The Year in Video Games

A shot from Rayman Raving Rabbids on Nintendo Wii. Photo: Courtesy of Ubisoft

10. Resistance: Fall of Man (PS3; $59.99)
This post-apocalyptic tale allows you to save the world as a mutant in bombed-out Britain. It won’t justify your purchase of the PS3, but if you somehow manage to get one, this is as good as the system gets.

9. Call of Duty 3 (multiple platforms; $49.99–$59.99)
WWII was never so fun (with apologies to Clint Eastwood).

8. Bully (PS2; $39.99)
It’s no Grand Theft Auto, but Rockstar Games’ latest title makes the most of a brilliant premise—you enroll in a violent prep school and learn to fight back.

7. Prey (PC and Xbox360; $59.99)
This cinematic sci-fi hit starts off in a honky-tonk bar and ends up on alien spaceships. The fights feature more cool tricks (involving zero gravity, creature-feature weapons, and transporters) than a half-dozen lesser shooters.

6. Legend of Zelda: The Twilight Princess (Wii; $59.99)
The Wii isn’t just for jumping around your living room like an idiot: This reinvention of Nintendo’s classic eighties franchise applies a sweet-natured, old-fashioned touch to a vast interactive world.

5. Elder Scrolls IV: Oblivion (multiple platforms; $49.99–$59.99)
An immense sword-and-sorcery universe, in which almost anything seems possible. Well, anything except holding on to that last scrap of dignity that proves you’re not a nerd.

4. Okami (PS2; $39.99)
The year’s most visually arresting game is a fantasy based on Japanese folklore. Its beautiful animation is done in the papery-textured style of antique watercolors.
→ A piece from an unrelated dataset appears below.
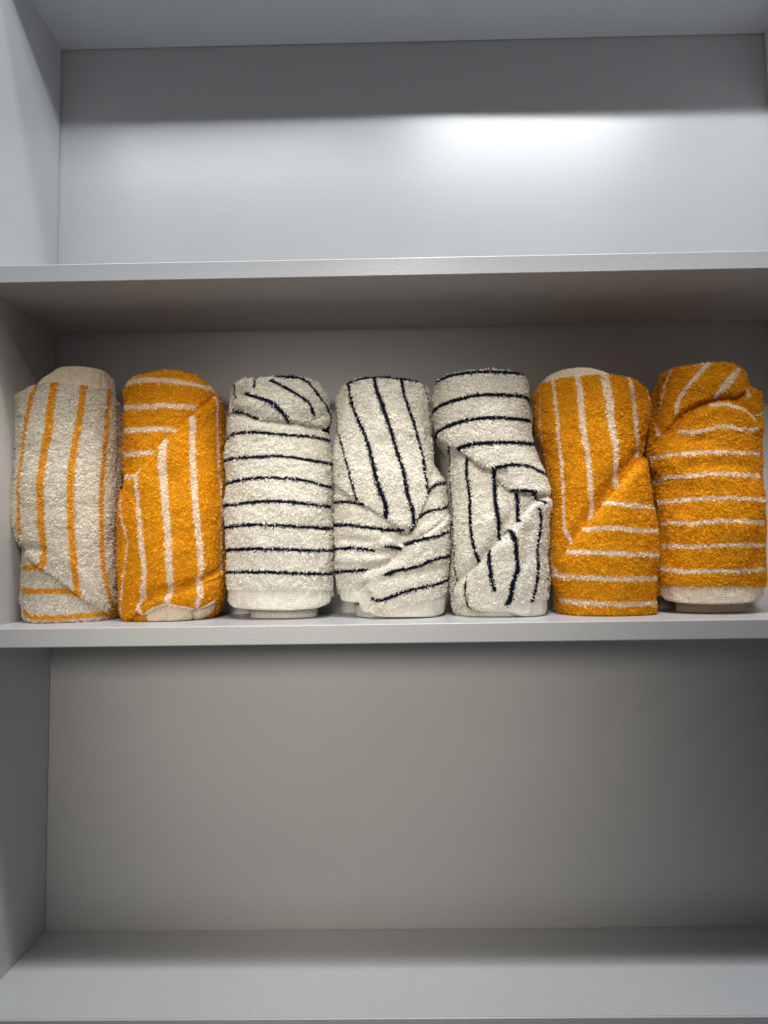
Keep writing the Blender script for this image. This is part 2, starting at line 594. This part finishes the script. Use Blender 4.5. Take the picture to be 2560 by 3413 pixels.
    def core(self, root, base, x0, x1, ytop, setback):
        P0 = np.array([[self.ox + x0 * self.k, self.oy + ytop * self.k], [self.ox + x1 * self.k, self.oy + ytop * self.k]])
        yy = self.yf + setback + (self.b - setback)
        x, z = at_depth(P0, yy)
        cx, a = x.mean(), (x[1] - x[0]) / 2
        b = self.b - setback
        nth, nv = 160, 14
        th = np.linspace(-math.pi, math.pi, nth, endpoint=False)
        zz = np.linspace(SHELF_Z + 0.0006, z.mean() + 0.012, nv)
        T, Zz = np.meshgrid(th, zz)
        wob = 1 + 0.012 * np.sin(3 * T + 1) + 0.008 * np.sin(7 * T)
        v = np.stack([cx + a * np.sin(T) * wob, yy - b * np.cos(T) * wob, Zz], -1).reshape(-1, 3)
        fi, fj = np.meshgrid(np.arange(nv - 1), np.arange(nth), indexing='ij')
        j1 = (fj + 1) % nth
        F = np.stack([fi * nth + fj, fi * nth + j1, (fi + 1) * nth + j1, (fi + 1) * nth + fj], -1).reshape(-1, 4)
        link_mesh('inner_roll', v - base, F, self.sp['hem_mat'], root)

C1, C2, C3, C4 = (0, 1150), (700, 1150), (1400, 1150), (1760, 1150)
FL, HM = 'folded_flap', 'woven_hem'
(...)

3. Guitar Hero II (PS2; $49.99 for game alone; $79.99 for game and guitar)
Tenacious D should endorse this rock-god game, which allows you to play a plastic guitar along with your favorite hair-band hits, from Motley Crue’s “Shout at the Devil” to the final level’s “Freebird.”

2. Gears of War (Xbox360; $59.99)
The most advanced video game on the market stresses cooperative play, strong storytelling, and visuals that will blow your mind long before aliens blow your brains out.

1. Tie: Rayman Raving Rabbids (Wii; $59.99), Super Monkey Ball: Banana Blitz (Wii; $59.99), and Wii Sports (Wii; included with Wii console purchase)
The new Nintendo Wii system and its wireless, motion-sensitive controllers make players look like morons as they punch and swing at air. So it’s logical that the console’s best games let you flaunt the moron within. In Rayman Raving Rabbids, players are asked to whack bunnies with plungers and compete in cow-throwing contests. In Super Monkey Ball, you get to roll your monkey—in a ball—through candy-colored mazes. And Wii Sports, which comes free with the Wii, is such an easy introduction to the system that I soon found myself boxing against my sixtysomething mother-in-law. She knocked me out.